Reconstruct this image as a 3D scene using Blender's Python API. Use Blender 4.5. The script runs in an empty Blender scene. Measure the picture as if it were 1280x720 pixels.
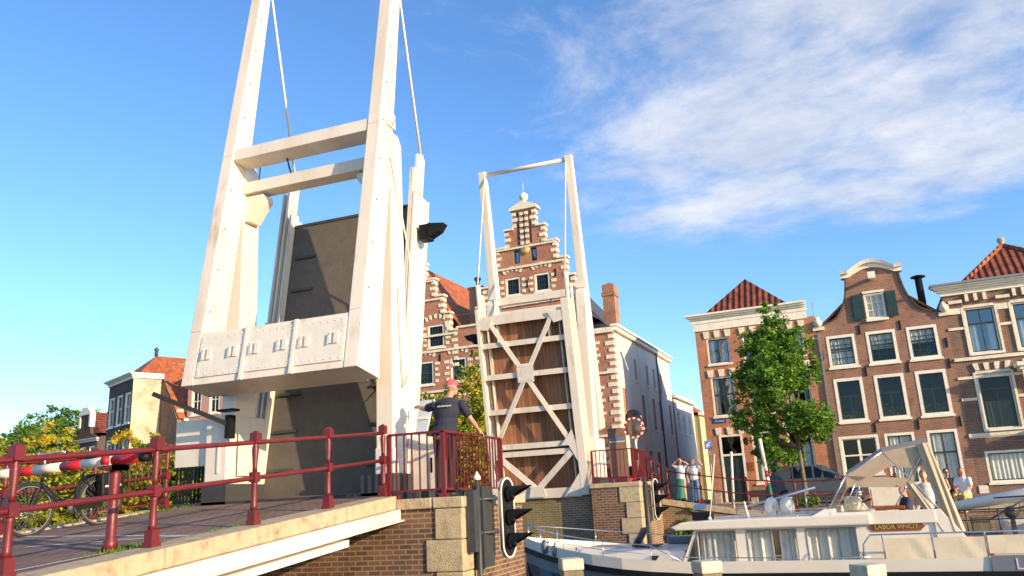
import bpy, math, random
from mathutils import Vector, Matrix, noise
random.seed(7)
D=bpy.data; SC=bpy.context.scene; COL=SC.collection
R_=math.radians
# ------------------------------------------------------------ materials
def nt(name):
    m=D.materials.new(name); m.use_nodes=True; t=m.node_tree; b=t.nodes['Principled BSDF']; return m,t,b
def N(t,typ,**k):
    n=t.nodes.new(typ)
    for a,v in k.items():
        if a.startswith('i_'): n.inputs[a[2:].replace('_',' ')].default_value=v
        else: setattr(n,a,v)
    return n
def ramp(t,stops):
    r=t.nodes.new('ShaderNodeValToRGB'); e=r.color_ramp.elements
    while len(e)<len(stops): e.new(.5)
    for k,(p,c) in enumerate(stops): e[k].position=p; e[k].color=(*c,1)
    return r
def paint(name,col,rough=.5,var=.12,scale=3.,dirt=None,metal=0.,bump=.0,streak=False,spec=.5,grime=None,gf=.45):
    m,t,b=nt(name); L=t.links
    tc=N(t,'ShaderNodeTexCoord'); mp=N(t,'ShaderNodeMapping')
    if streak: mp.inputs['Scale'].default_value=(1,1,.12)
    L.new(tc.outputs['Object'],mp.inputs['Vector'])
    n=N(t,'ShaderNodeTexNoise'); n.inputs['Scale'].default_value=scale; n.inputs['Detail'].default_value=7; n.inputs['Roughness'].default_value=.62
    L.new(mp.outputs[0],n.inputs['Vector'])
    c=Vector(col); dk=Vector(dirt) if dirt else c*(1-var*1.6)
    r=ramp(t,[(.28,tuple(dk)),(.5,tuple(c*(1-var*.4))),(.75,tuple(min(1,x*(1+var*.5)) for x in c))])
    L.new(n.outputs['Fac'],r.inputs[0]); L.new(r.outputs[0],b.inputs['Base Color'])
    if grime:      # rust runs and dirt with a shape of their own
        mg=N(t,'ShaderNodeMapping'); mg.inputs['Scale'].default_value=(1,1,.10); mg.inputs['Location'].default_value=(2.3,.7,1.1); L.new(tc.outputs['Object'],mg.inputs[0])
        ng=N(t,'ShaderNodeTexNoise'); ng.inputs['Scale'].default_value=9; ng.inputs['Detail'].default_value=5; ng.inputs['Roughness'].default_value=.7; L.new(mg.outputs[0],ng.inputs['Vector'])
        nm=N(t,'ShaderNodeTexNoise'); nm.inputs['Scale'].default_value=1.1; nm.inputs['Detail'].default_value=3; L.new(tc.outputs['Object'],nm.inputs['Vector'])
        pr=N(t,'ShaderNodeMath',operation='MULTIPLY'); L.new(ng.outputs['Fac'],pr.inputs[0]); L.new(nm.outputs['Fac'],pr.inputs[1])
        rg=ramp(t,[(.325,(0,0,0)),(.43,(gf,gf,gf))]); L.new(pr.outputs[0],rg.inputs[0])
        mgx=N(t,'ShaderNodeMix',data_type='RGBA'); L.new(rg.outputs[0],mgx.inputs[0]); L.new(r.outputs[0],mgx.inputs[6]); mgx.inputs[7].default_value=(*grime,1); L.new(mgx.outputs[2],b.inputs['Base Color'])
    b.inputs['Roughness'].default_value=rough; b.inputs['Metallic'].default_value=metal
    b.inputs['Specular IOR Level'].default_value=spec
    if bump:
        n2=N(t,'ShaderNodeTexNoise'); n2.inputs['Scale'].default_value=scale*9; n2.inputs['Detail'].default_value=5
        L.new(tc.outputs['Object'],n2.inputs['Vector'])
        bp=N(t,'ShaderNodeBump'); bp.inputs['Strength'].default_value=bump; bp.inputs['Distance'].default_value=.02
        L.new(n2.outputs['Fac'],bp.inputs['Height']); L.new(bp.outputs[0],b.inputs['Normal'])
    return m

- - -

Restate the entire listing word for word, excluding pictures.

● **Output of the task**:
Reconstruct this image as a 3D scene using Blender's Python API. Use Blender 4.5. The script runs in an empty Blender scene. Measure the picture as if it were 1280x720 pixels.
import bpy, math, random
from mathutils import Vector, Matrix, noise
random.seed(7)
D=bpy.data; SC=bpy.context.scene; COL=SC.collection
R_=math.radians
# ------------------------------------------------------------ materials
def nt(name):
    m=D.materials.new(name); m.use_nodes=True; t=m.node_tree; b=t.nodes['Principled BSDF']; return m,t,b
def N(t,typ,**k):
    n=t.nodes.new(typ)
    for a,v in k.items():
        if a.startswith('i_'): n.inputs[a[2:].replace('_',' ')].default_value=v
        else: setattr(n,a,v)
    return n
def ramp(t,stops):
    r=t.nodes.new('ShaderNodeValToRGB'); e=r.color_ramp.elements
    while len(e)<len(stops): e.new(.5)
    for k,(p,c) in enumerate(stops): e[k].position=p; e[k].color=(*c,1)
    return r
def paint(name,col,rough=.5,var=.12,scale=3.,dirt=None,metal=0.,bump=.0,streak=False,spec=.5,grime=None,gf=.45):
    m,t,b=nt(name); L=t.links
    tc=N(t,'ShaderNodeTexCoord'); mp=N(t,'ShaderNodeMapping')
    if streak: mp.inputs['Scale'].default_value=(1,1,.12)
    L.new(tc.outputs['Object'],mp.inputs['Vector'])
    n=N(t,'ShaderNodeTexNoise'); n.inputs['Scale'].default_value=scale; n.inputs['Detail'].default_value=7; n.inputs['Roughness'].default_value=.62
    L.new(mp.outputs[0],n.inputs['Vector'])
    c=Vector(col); dk=Vector(dirt) if dirt else c*(1-var*1.6)
    r=ramp(t,[(.28,tuple(dk)),(.5,tuple(c*(1-var*.4))),(.75,tuple(min(1,x*(1+var*.5)) for x in c))])
    L.new(n.outputs['Fac'],r.inputs[0]); L.new(r.outputs[0],b.inputs['Base Color'])
    if grime:      # rust runs and dirt with a shape of their own
        mg=N(t,'ShaderNodeMapping'); mg.inputs['Scale'].default_value=(1,1,.10); mg.inputs['Location'].default_value=(2.3,.7,1.1); L.new(tc.outputs['Object'],mg.inputs[0])
        ng=N(t,'ShaderNodeTexNoise'); ng.inputs['Scale'].default_value=9; ng.inputs['Detail'].default_value=5; ng.inputs['Roughness'].default_value=.7; L.new(mg.outputs[0],ng.inputs['Vector'])
        nm=N(t,'ShaderNodeTexNoise'); nm.inputs['Scale'].default_value=1.1; nm.inputs['Detail'].default_value=3; L.new(tc.outputs['Object'],nm.inputs['Vector'])
        pr=N(t,'ShaderNodeMath',operation='MULTIPLY'); L.new(ng.outputs['Fac'],pr.inputs[0]); L.new(nm.outputs['Fac'],pr.inputs[1])
        rg=ramp(t,[(.325,(0,0,0)),(.43,(gf,gf,gf))]); L.new(pr.outputs[0],rg.inputs[0])
        mgx=N(t,'ShaderNodeMix',data_type='RGBA'); L.new(rg.outputs[0],mgx.inputs[0]); L.new(r.outputs[0],mgx.inputs[6]); mgx.inputs[7].default_value=(*grime,1); L.new(mgx.outputs[2],b.inputs['Base Color'])
    b.inputs['Roughness'].default_value=rough; b.inputs['Metallic'].default_value=metal
    b.inputs['Specular IOR Level'].default_value=spec
    if bump:
        n2=N(t,'ShaderNodeTexNoise'); n2.inputs['Scale'].default_value=scale*9; n2.inputs['Detail'].default_value=5
        L.new(tc.outputs['Object'],n2.inputs['Vector'])
        bp=N(t,'ShaderNodeBump'); bp.inputs['Strength'].default_value=bump; bp.inputs['Distance'].default_value=.02
        L.new(n2.outputs['Fac'],bp.inputs['Height']); L.new(bp.outputs[0],b.inputs['Normal'])
    return m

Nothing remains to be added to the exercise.